Go through the lines below. Copy those with "from".
************
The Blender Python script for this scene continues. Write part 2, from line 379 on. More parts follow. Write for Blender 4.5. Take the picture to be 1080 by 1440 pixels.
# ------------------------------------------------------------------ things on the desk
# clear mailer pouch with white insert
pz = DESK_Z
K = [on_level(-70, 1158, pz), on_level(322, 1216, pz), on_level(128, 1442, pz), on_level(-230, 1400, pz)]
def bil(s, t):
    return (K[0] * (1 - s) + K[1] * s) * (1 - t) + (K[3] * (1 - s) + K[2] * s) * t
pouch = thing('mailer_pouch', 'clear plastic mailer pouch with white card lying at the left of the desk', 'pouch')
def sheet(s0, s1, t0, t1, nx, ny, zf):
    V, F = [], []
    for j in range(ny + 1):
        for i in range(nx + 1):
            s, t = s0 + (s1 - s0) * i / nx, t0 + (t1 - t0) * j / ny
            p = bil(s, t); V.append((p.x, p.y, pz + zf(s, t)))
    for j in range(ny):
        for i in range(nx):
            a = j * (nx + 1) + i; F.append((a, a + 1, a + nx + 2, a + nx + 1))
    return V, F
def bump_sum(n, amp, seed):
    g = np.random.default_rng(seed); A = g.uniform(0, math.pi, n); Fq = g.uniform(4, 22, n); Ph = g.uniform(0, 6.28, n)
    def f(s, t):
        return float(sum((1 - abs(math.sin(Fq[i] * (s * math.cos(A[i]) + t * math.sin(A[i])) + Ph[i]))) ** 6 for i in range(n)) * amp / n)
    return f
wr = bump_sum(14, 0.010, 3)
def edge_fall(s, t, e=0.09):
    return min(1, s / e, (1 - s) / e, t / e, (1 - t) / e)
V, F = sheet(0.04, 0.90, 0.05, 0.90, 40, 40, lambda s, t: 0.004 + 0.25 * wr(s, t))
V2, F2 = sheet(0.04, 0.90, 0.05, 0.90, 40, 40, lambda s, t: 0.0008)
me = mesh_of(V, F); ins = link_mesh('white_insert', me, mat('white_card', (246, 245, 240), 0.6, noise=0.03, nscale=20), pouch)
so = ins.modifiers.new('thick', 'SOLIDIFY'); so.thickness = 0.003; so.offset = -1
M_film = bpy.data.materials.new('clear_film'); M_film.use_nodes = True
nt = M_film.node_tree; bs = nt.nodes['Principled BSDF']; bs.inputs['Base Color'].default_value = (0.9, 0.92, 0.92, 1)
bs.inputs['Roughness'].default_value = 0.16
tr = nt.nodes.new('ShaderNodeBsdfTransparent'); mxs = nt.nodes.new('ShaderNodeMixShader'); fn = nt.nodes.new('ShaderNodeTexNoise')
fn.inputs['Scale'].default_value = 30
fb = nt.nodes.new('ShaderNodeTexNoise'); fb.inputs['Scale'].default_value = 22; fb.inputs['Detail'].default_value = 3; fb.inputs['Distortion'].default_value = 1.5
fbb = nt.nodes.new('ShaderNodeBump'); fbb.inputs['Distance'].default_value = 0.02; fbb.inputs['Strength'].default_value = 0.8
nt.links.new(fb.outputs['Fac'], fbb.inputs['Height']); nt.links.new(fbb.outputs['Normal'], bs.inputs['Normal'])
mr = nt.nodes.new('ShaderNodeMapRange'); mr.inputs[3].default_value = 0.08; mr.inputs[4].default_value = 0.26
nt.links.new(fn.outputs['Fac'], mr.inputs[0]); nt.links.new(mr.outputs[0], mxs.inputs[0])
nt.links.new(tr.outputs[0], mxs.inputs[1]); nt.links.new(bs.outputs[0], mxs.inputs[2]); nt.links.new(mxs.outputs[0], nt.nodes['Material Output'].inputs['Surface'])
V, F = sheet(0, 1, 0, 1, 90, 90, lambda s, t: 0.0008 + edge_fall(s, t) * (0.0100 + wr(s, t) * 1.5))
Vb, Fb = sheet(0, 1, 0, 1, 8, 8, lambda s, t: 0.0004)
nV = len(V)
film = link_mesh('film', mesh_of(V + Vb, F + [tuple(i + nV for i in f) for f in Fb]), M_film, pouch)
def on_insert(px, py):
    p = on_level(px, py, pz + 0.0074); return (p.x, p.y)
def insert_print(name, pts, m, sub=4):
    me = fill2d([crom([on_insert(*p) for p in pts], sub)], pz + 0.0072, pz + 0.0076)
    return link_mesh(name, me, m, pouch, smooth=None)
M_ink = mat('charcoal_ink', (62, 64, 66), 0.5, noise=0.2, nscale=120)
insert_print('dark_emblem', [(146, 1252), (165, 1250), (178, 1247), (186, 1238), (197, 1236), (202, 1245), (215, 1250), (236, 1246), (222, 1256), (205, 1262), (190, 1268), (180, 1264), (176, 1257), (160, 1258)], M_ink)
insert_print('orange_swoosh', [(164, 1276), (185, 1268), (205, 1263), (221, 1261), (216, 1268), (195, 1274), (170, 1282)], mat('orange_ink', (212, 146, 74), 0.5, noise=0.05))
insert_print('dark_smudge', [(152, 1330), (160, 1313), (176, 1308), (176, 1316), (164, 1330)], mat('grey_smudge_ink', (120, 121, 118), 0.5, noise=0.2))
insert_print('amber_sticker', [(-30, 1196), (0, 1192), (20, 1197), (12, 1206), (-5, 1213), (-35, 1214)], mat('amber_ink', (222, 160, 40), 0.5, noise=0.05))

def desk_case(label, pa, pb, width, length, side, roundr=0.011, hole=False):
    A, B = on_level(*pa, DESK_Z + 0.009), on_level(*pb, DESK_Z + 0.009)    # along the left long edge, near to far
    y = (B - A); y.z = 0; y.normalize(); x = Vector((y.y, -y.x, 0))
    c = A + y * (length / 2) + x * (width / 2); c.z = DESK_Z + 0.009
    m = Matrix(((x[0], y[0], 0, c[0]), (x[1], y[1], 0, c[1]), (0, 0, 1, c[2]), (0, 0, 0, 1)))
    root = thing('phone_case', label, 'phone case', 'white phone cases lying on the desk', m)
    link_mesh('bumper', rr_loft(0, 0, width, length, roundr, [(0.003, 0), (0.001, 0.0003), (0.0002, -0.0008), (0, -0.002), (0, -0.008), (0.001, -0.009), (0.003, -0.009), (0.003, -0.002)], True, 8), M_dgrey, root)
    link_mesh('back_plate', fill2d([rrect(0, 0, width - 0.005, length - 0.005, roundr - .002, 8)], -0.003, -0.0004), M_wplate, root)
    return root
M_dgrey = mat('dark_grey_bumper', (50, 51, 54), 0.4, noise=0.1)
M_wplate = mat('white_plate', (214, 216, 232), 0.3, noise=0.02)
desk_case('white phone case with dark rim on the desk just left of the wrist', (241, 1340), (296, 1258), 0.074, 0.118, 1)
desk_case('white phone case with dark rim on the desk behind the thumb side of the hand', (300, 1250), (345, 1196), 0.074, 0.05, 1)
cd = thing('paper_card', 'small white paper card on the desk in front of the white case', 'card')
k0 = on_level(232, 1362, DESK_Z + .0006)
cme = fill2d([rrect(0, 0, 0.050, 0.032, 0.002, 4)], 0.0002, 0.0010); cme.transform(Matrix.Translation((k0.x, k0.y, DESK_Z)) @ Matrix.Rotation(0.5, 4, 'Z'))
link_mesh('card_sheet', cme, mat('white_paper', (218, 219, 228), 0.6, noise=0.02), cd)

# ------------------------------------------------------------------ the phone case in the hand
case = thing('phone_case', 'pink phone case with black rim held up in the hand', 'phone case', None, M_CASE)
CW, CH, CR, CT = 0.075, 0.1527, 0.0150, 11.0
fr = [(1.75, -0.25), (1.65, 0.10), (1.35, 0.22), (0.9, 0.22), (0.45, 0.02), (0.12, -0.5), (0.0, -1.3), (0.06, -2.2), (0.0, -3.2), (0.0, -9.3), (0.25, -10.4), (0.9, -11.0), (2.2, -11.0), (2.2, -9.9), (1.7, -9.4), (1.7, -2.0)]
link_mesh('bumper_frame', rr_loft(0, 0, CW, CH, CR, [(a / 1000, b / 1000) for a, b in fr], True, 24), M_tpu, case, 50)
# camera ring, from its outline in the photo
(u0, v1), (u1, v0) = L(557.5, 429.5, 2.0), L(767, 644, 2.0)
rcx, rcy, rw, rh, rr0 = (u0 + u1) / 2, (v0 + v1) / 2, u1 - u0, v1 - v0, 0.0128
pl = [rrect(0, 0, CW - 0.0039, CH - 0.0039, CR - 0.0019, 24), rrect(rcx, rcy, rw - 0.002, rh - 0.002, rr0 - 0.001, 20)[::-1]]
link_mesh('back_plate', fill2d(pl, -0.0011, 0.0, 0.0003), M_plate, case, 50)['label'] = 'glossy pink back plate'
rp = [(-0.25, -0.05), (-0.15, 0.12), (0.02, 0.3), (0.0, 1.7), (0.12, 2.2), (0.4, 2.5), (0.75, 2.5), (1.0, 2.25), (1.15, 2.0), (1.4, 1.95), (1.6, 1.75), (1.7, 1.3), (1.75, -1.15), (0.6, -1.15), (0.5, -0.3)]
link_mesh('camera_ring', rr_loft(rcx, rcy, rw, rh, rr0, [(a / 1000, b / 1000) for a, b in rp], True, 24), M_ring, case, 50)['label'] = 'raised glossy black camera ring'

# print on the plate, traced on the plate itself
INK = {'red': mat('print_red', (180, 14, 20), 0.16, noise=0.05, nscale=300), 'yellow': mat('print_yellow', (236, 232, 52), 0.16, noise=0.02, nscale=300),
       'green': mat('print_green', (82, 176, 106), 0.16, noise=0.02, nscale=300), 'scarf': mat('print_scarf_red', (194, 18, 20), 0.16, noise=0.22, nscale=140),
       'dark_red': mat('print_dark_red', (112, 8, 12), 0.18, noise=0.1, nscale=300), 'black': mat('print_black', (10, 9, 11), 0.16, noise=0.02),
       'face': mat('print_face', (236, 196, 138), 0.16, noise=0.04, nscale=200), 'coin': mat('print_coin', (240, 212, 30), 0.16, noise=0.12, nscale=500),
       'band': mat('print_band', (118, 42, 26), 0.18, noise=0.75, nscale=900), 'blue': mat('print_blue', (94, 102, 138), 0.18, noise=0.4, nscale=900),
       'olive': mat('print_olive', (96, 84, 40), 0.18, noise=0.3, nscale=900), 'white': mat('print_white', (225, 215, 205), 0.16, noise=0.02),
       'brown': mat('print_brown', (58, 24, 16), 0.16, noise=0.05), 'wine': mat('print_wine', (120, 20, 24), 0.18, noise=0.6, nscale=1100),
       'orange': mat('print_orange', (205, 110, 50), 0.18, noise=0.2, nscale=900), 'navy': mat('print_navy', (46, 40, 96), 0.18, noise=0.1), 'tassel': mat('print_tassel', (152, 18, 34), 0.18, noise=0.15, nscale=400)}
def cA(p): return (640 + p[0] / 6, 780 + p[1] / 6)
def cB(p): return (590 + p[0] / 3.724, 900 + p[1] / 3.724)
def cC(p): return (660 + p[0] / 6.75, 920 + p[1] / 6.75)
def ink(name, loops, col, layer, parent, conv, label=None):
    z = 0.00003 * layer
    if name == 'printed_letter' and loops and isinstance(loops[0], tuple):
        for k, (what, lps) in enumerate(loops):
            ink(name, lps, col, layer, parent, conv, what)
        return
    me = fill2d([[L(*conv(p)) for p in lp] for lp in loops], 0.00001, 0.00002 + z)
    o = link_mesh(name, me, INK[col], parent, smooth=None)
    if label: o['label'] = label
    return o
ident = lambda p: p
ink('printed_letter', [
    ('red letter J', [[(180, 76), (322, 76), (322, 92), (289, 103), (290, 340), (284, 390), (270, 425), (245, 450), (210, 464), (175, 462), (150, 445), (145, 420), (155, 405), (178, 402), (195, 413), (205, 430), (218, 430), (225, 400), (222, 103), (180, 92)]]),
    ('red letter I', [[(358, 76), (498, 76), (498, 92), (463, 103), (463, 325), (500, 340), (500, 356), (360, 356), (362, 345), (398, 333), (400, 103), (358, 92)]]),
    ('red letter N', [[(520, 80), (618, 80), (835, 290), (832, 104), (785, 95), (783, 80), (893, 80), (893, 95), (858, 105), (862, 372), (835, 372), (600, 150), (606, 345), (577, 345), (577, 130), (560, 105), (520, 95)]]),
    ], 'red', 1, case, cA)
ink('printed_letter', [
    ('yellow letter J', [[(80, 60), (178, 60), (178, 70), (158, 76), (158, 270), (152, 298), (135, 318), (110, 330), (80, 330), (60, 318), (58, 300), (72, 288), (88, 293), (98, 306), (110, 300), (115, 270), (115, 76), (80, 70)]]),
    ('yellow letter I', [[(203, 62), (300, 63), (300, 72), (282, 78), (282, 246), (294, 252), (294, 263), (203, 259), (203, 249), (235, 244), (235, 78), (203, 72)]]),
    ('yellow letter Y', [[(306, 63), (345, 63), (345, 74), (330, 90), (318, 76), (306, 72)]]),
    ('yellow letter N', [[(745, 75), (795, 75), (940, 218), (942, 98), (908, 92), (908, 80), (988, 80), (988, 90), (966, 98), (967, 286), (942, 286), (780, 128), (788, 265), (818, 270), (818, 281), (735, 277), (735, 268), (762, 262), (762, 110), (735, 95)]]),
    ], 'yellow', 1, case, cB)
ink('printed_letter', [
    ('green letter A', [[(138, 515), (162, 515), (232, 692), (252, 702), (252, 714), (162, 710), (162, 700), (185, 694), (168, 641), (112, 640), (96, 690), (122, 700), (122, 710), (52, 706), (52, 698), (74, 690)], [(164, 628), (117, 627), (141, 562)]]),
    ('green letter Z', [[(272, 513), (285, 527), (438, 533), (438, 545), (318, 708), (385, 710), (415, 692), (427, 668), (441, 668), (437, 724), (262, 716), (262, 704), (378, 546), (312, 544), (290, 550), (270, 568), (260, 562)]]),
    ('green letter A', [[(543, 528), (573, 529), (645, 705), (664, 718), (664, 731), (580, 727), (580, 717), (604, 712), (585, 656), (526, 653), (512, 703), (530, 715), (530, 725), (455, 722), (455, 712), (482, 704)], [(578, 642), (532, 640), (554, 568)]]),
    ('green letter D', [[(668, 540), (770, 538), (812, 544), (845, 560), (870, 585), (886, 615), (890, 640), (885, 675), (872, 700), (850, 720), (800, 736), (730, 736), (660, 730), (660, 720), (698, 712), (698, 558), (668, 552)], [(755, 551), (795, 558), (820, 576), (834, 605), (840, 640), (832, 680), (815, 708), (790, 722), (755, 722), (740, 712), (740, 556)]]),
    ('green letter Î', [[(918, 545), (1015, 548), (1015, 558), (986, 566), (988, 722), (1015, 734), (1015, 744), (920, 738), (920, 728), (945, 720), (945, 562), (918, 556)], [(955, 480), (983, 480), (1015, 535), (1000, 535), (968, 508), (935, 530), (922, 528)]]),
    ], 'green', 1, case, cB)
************
Answer to this problem
The Blender Python script for this scene continues. Write part 2, from line 379 on. More parts follow. Write for Blender 4.5. Take the picture to be 1080 by 1440 pixels.
# camera ring, from its outline in the photo